Reducing the need for repeat service visits

With predictive AI, a service company can cut down on multiple service visits. In fact, some studies suggest that one out of four on-site visits is a repeat visit. At an average of $200 a call, that’s a lot of money being spent with no positive results. Predictive AI can help by:

  • Predicting the required parts and skills

  • Solving by the most cost-effective way

  • Optimizing parts management for each service vehicle and location.

Analyzing fault histories and providing service action recommendations

We’ve already mentioned this point above, but it’s so important that it deserves its own section. The power of this benefit isn’t to be downplayed. Using predictive AI software, your business is now armed with AI and machine learning. The result is the ability to accurately provide recommendations, including:

  • Predicting which faults may occur next.

  • Providing time-to-failure predictions.

  • Determining what the most cost-effective solution is to a client’s current problem.

  • Providing estimates for parts, skills and job duration (triage assistance).

  • Providing a step-by-step troubleshooting process.
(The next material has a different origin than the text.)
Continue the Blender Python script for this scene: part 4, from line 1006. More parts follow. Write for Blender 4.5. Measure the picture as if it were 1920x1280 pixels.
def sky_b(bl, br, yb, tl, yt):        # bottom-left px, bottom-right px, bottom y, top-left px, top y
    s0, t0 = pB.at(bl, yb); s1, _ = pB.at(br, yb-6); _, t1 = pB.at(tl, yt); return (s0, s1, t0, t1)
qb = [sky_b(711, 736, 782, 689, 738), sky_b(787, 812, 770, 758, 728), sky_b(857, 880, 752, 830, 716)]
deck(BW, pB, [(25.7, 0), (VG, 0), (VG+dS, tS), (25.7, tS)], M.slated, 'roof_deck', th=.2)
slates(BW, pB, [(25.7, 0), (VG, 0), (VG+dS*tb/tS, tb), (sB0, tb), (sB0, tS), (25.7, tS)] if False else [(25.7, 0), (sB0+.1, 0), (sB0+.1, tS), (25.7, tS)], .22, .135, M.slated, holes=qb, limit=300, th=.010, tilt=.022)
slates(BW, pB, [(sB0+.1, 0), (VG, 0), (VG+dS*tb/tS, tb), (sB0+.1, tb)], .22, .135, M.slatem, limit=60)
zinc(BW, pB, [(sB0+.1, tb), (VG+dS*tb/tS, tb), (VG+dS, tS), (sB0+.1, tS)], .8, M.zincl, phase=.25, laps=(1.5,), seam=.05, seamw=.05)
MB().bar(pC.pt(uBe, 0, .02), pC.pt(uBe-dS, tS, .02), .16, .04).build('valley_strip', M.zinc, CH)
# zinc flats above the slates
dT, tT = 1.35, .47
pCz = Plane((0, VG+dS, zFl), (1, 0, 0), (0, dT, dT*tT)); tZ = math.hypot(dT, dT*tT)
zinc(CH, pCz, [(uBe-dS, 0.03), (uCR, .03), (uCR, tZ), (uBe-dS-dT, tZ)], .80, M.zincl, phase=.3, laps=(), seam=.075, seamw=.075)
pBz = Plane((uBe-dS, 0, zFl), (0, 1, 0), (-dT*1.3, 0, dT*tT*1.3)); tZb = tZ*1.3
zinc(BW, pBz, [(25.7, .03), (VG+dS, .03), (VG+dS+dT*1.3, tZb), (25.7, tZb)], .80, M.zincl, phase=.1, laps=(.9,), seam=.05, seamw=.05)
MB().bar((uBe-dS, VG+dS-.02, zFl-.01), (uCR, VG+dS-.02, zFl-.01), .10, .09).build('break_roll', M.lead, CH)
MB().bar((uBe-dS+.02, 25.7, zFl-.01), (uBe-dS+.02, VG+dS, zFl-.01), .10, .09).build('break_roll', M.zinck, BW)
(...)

Make better business decisions

One of the strongest use cases for predictive AI in any industry is the ability to make better, data-driven business decisions. Predictive analytics is already being applied to optimize production and key processes, and improve customer service. Predictive AI will comb through all available data and provide you with actionable insights for your business. This can be delivered to executives and managers, allowing the business to run smoother and in the right direction. In other words, toward higher profits.

Gartner predicts that “by 2018, more than half of large organizations globally will compete using advanced analytics and proprietary algorithms, causing the disruption of entire industries.”

Optimize pricing

One of the biggest areas in which service companies lose profit is when they fail to optimize pricing for service and parts. Service companies can actually use real-time pricing optimization like Amazon. By changing pricing based on parts availability, service demand and the likeliness to achieve your target EHR, you’ll maintain profitable margins.

The only way this can be done is through predictive AI. The combination of AI and machine learning will calculate all available data to help you more accurately know how much to charge each unique customer.


The headlines have been filled lately with well-publicized technical failures. Last year’s Delta Airlines power outage, for instance, resulted in disruptions for thousands of travelers. In Delta’s case, the problem was triggered by a failed switchgear. More efficient maintenance may have prevented six hours of downtime for one America’s busiest airlines and saved the company millions of dollars.

Given the potential to prevent these sorts of massive technical failures, and save companies money lost from preventable downtime, predictive AI seems likely to be the industry standard very soon.